Not-For-Profits Take Action
Upper Saddle River, N.J. - September 20, 2004 – In the wake of the increasing examination of compensation arrangements for executives of Not-For-Profits, organizations are reviewing and revising their compensation policies and procedures at an unprecedented pace. The recent focus on Not-For-Profit governance is sure to have a far-reaching impact on how these organizations conduct business, and, in particular, set compensation. The past abuses of a few organizations will potentially affect the future of many organizations. It may not be long before Not-For-Profit organizations are held to the same standards as For-Profit organizations.

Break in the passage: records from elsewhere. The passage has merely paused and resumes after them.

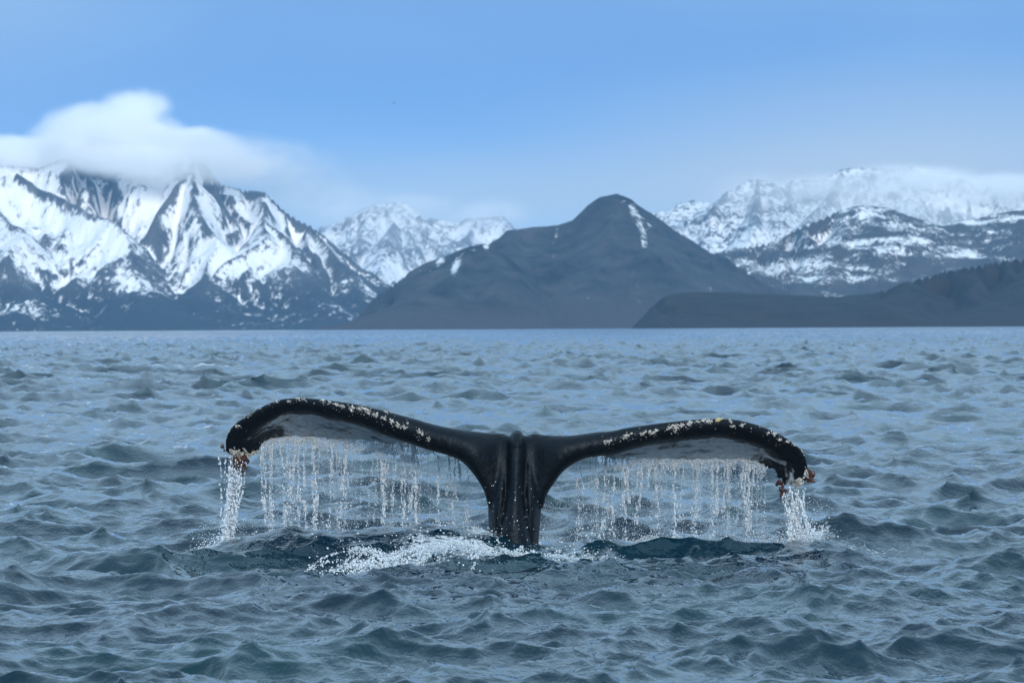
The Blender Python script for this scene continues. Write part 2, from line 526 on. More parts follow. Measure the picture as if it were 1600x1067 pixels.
# ------------------------------------------------------------------ mountains
def terrain(name, label, ridges, xr, Dr, n, noise_amp, noise_scale, seed, mat, snow_fn, skyline_keep=0.3, low_z=None, warp=0.0):
    """a heightfield grown from ridge lines: every ridge is a polyline of (px, py, distance) with a reach in metres"""
    Dm = 0.5 * (Dr[0] + Dr[1])
    x0, x1 = at(xr[0], 500, Dm).x, at(xr[1], 500, Dm).x
    X, Y = np.meshgrid(np.linspace(x0, x1, n[0]), np.linspace(Dr[0], Dr[1], n[1]), indexing='xy')
    wx = X + warp * fbm(X * noise_scale * 0.6, Y * noise_scale * 0.6, 3, seed + 30)
    wy = Y + warp * fbm(X * noise_scale * 0.6 + 40, Y * noise_scale * 0.6, 3, seed + 35)
    h = np.full(X.shape, -30.0)
    near = np.full(X.shape, 1e9)
    for ri, (pts, reach, power) in enumerate(ridges):
        kx = 10.0 if ri == 0 else 1.3      # the first is the crest line itself
        P = [at(*p) for p in pts]
        for A, B in zip(P[:-1], P[1:]):
            abx, aby = B.x - A.x, B.y - A.y
            L2 = abx * abx + aby * aby
            t = np.clip(((wx - A.x) * abx + (wy - A.y) * aby) / L2, 0, 1)
            d = np.hypot((wx - A.x - t * abx) * kx, wy - A.y - t * aby)
            zr = A.z + t * (B.z - A.z)
            q = (zr + 30) * np.clip(1 - d / reach, 0, 1) ** power - 30
            h = np.maximum(h, q)
            near = np.minimum(near, d)
    rg = ridged(X * noise_scale, Y * noise_scale * 0.7, 6, seed, 0.55)
    fb = fbm(X * noise_scale * 3.1, Y * noise_scale * 2.2, 5, seed + 9, 0.55)
    k = np.clip((h + 20) / 120, 0, 1) * (skyline_keep + (1 - skyline_keep) * sstep(0, 180, near))
    gl = ridged(X * noise_scale * 4.2 + 0.8 * fb, Y * noise_scale * 1.1, 4, seed + 20, 0.6)
    h = h + noise_amp * k * (0.62 * rg + 0.45 * fb + 0.36 * gl)
    # smoothed copy -> hollows hold snow
    sm = h.copy()
    for _ in range(10):
        sm = 0.2 * (sm + np.roll(sm, 1, 0) + np.roll(sm, -1, 0) + np.roll(sm, 1, 1) + np.roll(sm, -1, 1))
    gy, gx = np.gradient(h, Y[1, 0] - Y[0, 0], X[0, 1] - X[0, 0])
    slope = np.hypot(gx, gy)
    snow = snow_fn(X, Y, h, sm - h, slope, near)
    v = np.stack([X.ravel(), Y.ravel(), h.ravel()], 1)
    me = fast_mesh(name, v, grid_faces(n[1], n[0]))
    attr(me, 'snow', snow)
    attr(me, 'low', 1 - sstep(low_z[0], low_z[1], h) if low_z else np.zeros_like(h))
    o = link(name, me, mat)
    tag(o, label, kind='structure')
    return o

ROCK = ((0.045, 0.047, 0.052, 1), (0.11, 0.108, 0.105, 1))
m_massif = mat_mountain('massif_rock_and_snow', *ROCK, scale=0.012, low=(0.014, 0.017, 0.018, 1), bump=9)
m_far = mat_mountain('far_range_rock_and_snow', *ROCK, snow=(0.80, 0.81, 0.83, 1), scale=0.009, bump=8)
m_dark = mat_mountain('dark_slope', (0.004, 0.007, 0.009, 1), (0.064, 0.058, 0.055, 1), scale=0.014, low=(0.050, 0.038, 0.036, 1), bump=9)
m_hill = mat_mountain('patchy_hill', (0.035, 0.033, 0.032, 1), (0.070, 0.055, 0.047, 1), scale=0.018, low=(0.04, 0.036, 0.033, 1), bump=4)
m_head = mat_mountain('headland_scrub', (0.007, 0.008, 0.006, 1), (0.030, 0.024, 0.017, 1), scale=0.03, low=(0.022, 0.018, 0.016, 1), bump=8)

K = 1000.0
# snowy massif on the left
def snow_massif(X, Y, h, cav, sl, near):
    n = fbm(X * 0.006, Y * 0.006, 4, 210)
    base = sstep(35, 290, h + 100 * n)
    return 0.05 + 0.80 * base + cav * 0.060 - 0.20 * np.clip(sl - 1.0, 0, 1.5) + 0.34 * n
massif = terrain('mountain', 'broad snow covered rocky massif on the left under a white cap cloud', [
    ([(-420, 330, 11.3*K), (-200, 290, 11.3*K), (-80, 268, 11.2*K), (0, 262, 11.2*K), (60, 264, 11.2*K), (115, 247, 11.2*K), (150, 264, 11.25*K), (200, 256, 11.3*K),
      (262, 243, 11.3*K), (322, 236, 11.3*K), (360, 262, 11.25*K), (388, 289, 11.2*K), (412, 294, 11.2*K), (436, 298, 11.15*K), (466, 330, 11.1*K),
      (500, 352, 11.05*K), (545, 388, 11*K), (592, 428, 10.9*K), (650, 480, 10.8*K), (690, 512, 10.7*K)], 1250, 1.35),
    ([(20, 272, 11.1*K), (70, 305, 10.9*K), (130, 346, 10.65*K), (190, 395, 10.45*K), (240, 450, 10.25*K), (265, 508, 10.05*K)], 420, 1.15),
    ([(300, 246, 11.2*K), (282, 272, 10.95*K), (296, 325, 10.75*K), (318, 376, 10.55*K), (332, 430, 10.35*K), (335, 500, 10.1*K)], 400, 1.15),
    ([(282, 272, 10.95*K), (228, 322, 10.8*K), (195, 350, 10.7*K)], 260, 1.2),
    ([(436, 298, 11.1*K), (402, 345, 10.75*K), (372, 398, 10.5*K), (338, 452, 10.3*K), (300, 508, 10.1*K)], 400, 1.15),
    ([(402, 345, 10.75*K), (446, 408, 10.5*K), (480, 460, 10.3*K), (500, 508, 10.1*K)], 360, 1.15),
    ([(500, 352, 11.0*K), (540, 420, 10.6*K), (560, 470, 10.35*K), (570, 510, 10.2*K)], 330, 1.15),
    ([(-60, 270, 11.1*K), (-10, 340, 10.7*K), (30, 400, 10.45*K), (70, 455, 10.25*K), (90, 508, 10.1*K)], 400, 1.15),
    ([(-250, 300, 11.1*K), (-220, 400, 10.6*K), (-200, 500, 10.2*K)], 450, 1.15),
    ], (-470, 760), (9.85*K, 12.3*K), (520, 230), 62, 0.0042, 100, m_massif, snow_massif, 0.16, (60, 170), 120)

# far snowy range in the middle
def snow_far(X, Y, h, cav, sl, near):
    n = fbm(X * 0.004, Y * 0.004, 4, 260)
    return 0.62 + 0.25 * n + cav * 0.02 - 0.28 * np.clip(sl - 0.8, 0, 1.4)
terrain('mountain', 'distant hazy snow range in the gap beside the massif', [
    ([(440, 420, 15*K), (500, 360, 15*K), (545, 342, 15*K), (590, 322, 15*K), (635, 319, 15*K), (660, 338, 15*K), (700, 345, 15*K), (745, 343, 15*K),
      (780, 340, 15*K), (810, 370, 15*K), (860, 420, 15*K)], 1500, 1.3),
    ([(610, 322, 15*K), (600, 370, 14.5*K), (590, 430, 14*K)], 450, 1.1),
    ([(745, 343, 15*K), (690, 390, 14.5*K), (650, 440, 14*K)], 450, 1.1),
    ], (380, 920), (13.4*K, 16*K), (220, 120), 85, 0.0032, 300, m_far, snow_far, 0.3, None, 60)

# far snowy range on the right
terrain('mountain', 'pale snow range on the right, its crest lost in drifting cloud', [
    ([(960, 400, 13*K), (1010, 345, 13*K), (1060, 324, 13*K), (1120, 318, 13*K), (1160, 296, 13*K), (1195, 280, 13*K), (1240, 292, 13*K), (1290, 282, 13*K), (1330, 264, 13*K),
      (1380, 262, 13*K), (1440, 262, 13*K), (1500, 280, 13*K), (1560, 300, 13*K), (1640, 290, 13*K), (1800, 310, 13*K), (2000, 340, 13*K)], 1700, 1.3),
    ([(1195, 280, 13*K), (1170, 350, 12.5*K), (1150, 410, 12.1*K)], 480, 1.1),
    ([(1330, 264, 13*K), (1270, 330, 12.5*K), (1220, 390, 12.1*K)], 480, 1.1),
    ([(1060, 324, 13*K), (1090, 370, 12.6*K), (1130, 420, 12.2*K)], 400, 1.1),
    ], (900, 2050), (11.5*K, 14*K), (420, 150), 80, 0.0036, 340, m_far, snow_far, 0.3, None, 60)

# dark mountain in the middle with its shoulder
def snow_dark(X, Y, h, cav, sl, near):
    n = fbm(X * 0.045, h * 0.012, 4, 280)
    s = np.full(X.shape, -0.4)
    for pts, w in (([(985, 322), (1000, 345), (1012, 380)], 9), ([(975, 316), (1010, 322), (1030, 330)], 5), ([(995, 335), (1022, 360)], 5), ([(870, 362), (866, 380), (864, 400)], 7),
                   ([(1050, 362), (1042, 384)], 5), ([(742, 388), (720, 400), (712, 420)], 7), ([(742, 392), (725, 394)], 6), ([(690, 405), (672, 425)], 6), ([(762, 384), (735, 386)], 6)):
        ppx = X / Y * FPX + 800
        ppy = 512.5 - (h - CAM_H) / Y * FPX
        for (ax, ay), (bx, by) in zip(pts[:-1], pts[1:]):
            t = np.clip(((ppx - ax) * (bx - ax) + (ppy - ay) * (by - ay)) / ((bx - ax) ** 2 + (by - ay) ** 2), 0, 1)
            d = np.hypot(ppx - ax - t * (bx - ax), ppy - ay - t * (by - ay))
            s = np.maximum(s, 0.44 - d / w * 0.50)
    return s + 0.8 * n
terrain('mountain', 'dark steep mountain in the middle with one streak of snow below its summit', [
    ([(600, 505, 8.0*K), (660, 440, 8.2*K), (700, 405, 8.3*K), (745, 383, 8.4*K), (768, 372, 8.3*K), (795, 361, 8.2*K), (830, 355, 8.2*K), (880, 352, 8.2*K), (905, 345, 8.2*K), (932, 322, 8.2*K), (955, 308, 8.2*K),
      (980, 304, 8.2*K), (1003, 312, 8.2*K), (1035, 335, 8.2*K), (1075, 365, 8.2*K), (1120, 398, 8.2*K), (1170, 432, 8.2*K), (1230, 462, 8.2*K), (1300, 490, 8.2*K), (1360, 512, 8.2*K)], 950, 1.05),
    ([(830, 355, 8.2*K), (800, 400, 7.85*K), (770, 450, 7.6*K), (750, 508, 7.4*K)], 400, 1.0),
    ([(980, 306, 8.2*K), (950, 370, 7.9*K), (930, 440, 7.65*K), (915, 508, 7.4*K)], 420, 1.0),
    ([(1003, 312, 8.2*K), (1050, 400, 7.9*K), (1090, 460, 7.7*K), (1120, 508, 7.5*K)], 380, 1.0),
    ], (560, 1420), (7.2*K, 9.2*K), (330, 150), 32, 0.006, 400, m_dark, snow_dark, 0.12, (10, 110), 40)
terrain('mountain', 'lower dark ridge sloping down to the water beside the middle mountain', [
    ([(500, 512, 7.9*K), (540, 500, 7.8*K), (590, 455, 7.7*K), (625, 425, 7.6*K), (660, 410, 7.6*K), (700, 398, 7.6*K), (740, 384, 7.6*K), (765, 380, 7.6*K), (800, 400, 7.6*K), (840, 440, 7.6*K), (880, 500, 7.6*K)], 620, 1.0),
    ([(740, 384, 7.6*K), (690, 440, 7.3*K), (640, 480, 7.1*K), (560, 512, 6.9*K)], 330, 1.0),
    ], (440, 920), (6.75*K, 8.3*K), (190, 110), 20, 0.007, 440, m_dark, snow_dark, 0.12, (5, 70), 40)

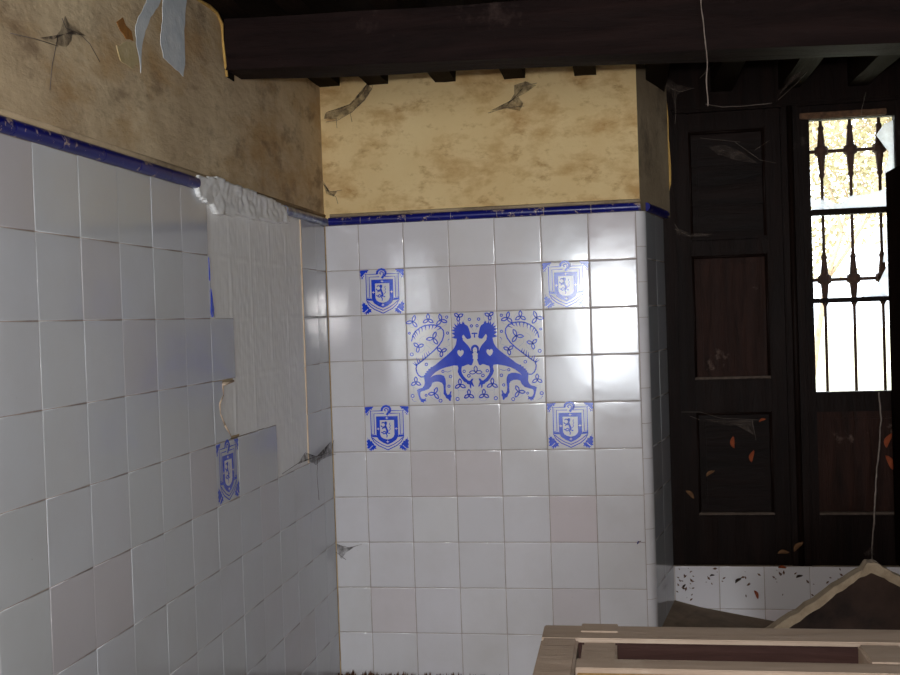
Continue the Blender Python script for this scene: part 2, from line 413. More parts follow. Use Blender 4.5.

On August 21, 2004, The Knight-Ridder/Tribune Business News published an article announcing that the Internal Revenue Service would be contacting 2,000 charities and foundations nationwide to gather information regarding practices and payments of compensation to their officers which would focus on the following:
• Compensation of specific individuals or instances of questionable compensation practices;
• Awareness of tax issues as organizations set compensation in the future;
• Practices that organizations follow as they set compensation and report it to the IRS and the public on annual Form 990 returns.
Not-for-Profits may now view themselves as “sitting ducks” with respect to compensation issues. However, there are proactive initiatives that can be taken to correct inaccuracies relative to compensation and prevent future contentious issues from occurring. A brief self-check by organizations may include the following:
• Are Job Descriptions current and accurate, and do Job Titles appropriately reflect the duties and responsibilities of the positions?
• Are compensation decisions made by an independent Board, which is “arms-length” from the executives?
• Is there adequate written documentation and justification for pay decisions?
• Are written guidelines established for future compensation decisions?
• Does the organization have a formalized compensation philosophy? If so, is it consistent with the organization’s mission and vision?
• Are peers used for pay comparison purposes? If so, are they truly reflective of the competitive marketplace?
• Are “extraordinary” compensation arrangements properly documented and explained?
• Is Form 990 reporting accurate?
In keeping with the move toward stricter governance of Not-For-Profits, organizations can benefit from facing the challenge with awareness, due diligence, and proper documentation.
Knight-Ridder/Tribune Business News, Richmond Times-Dispatch, Va., “IRS to Examine Pay Scales at 2,000 Tax-Exempt Groups”, August 21, 2004.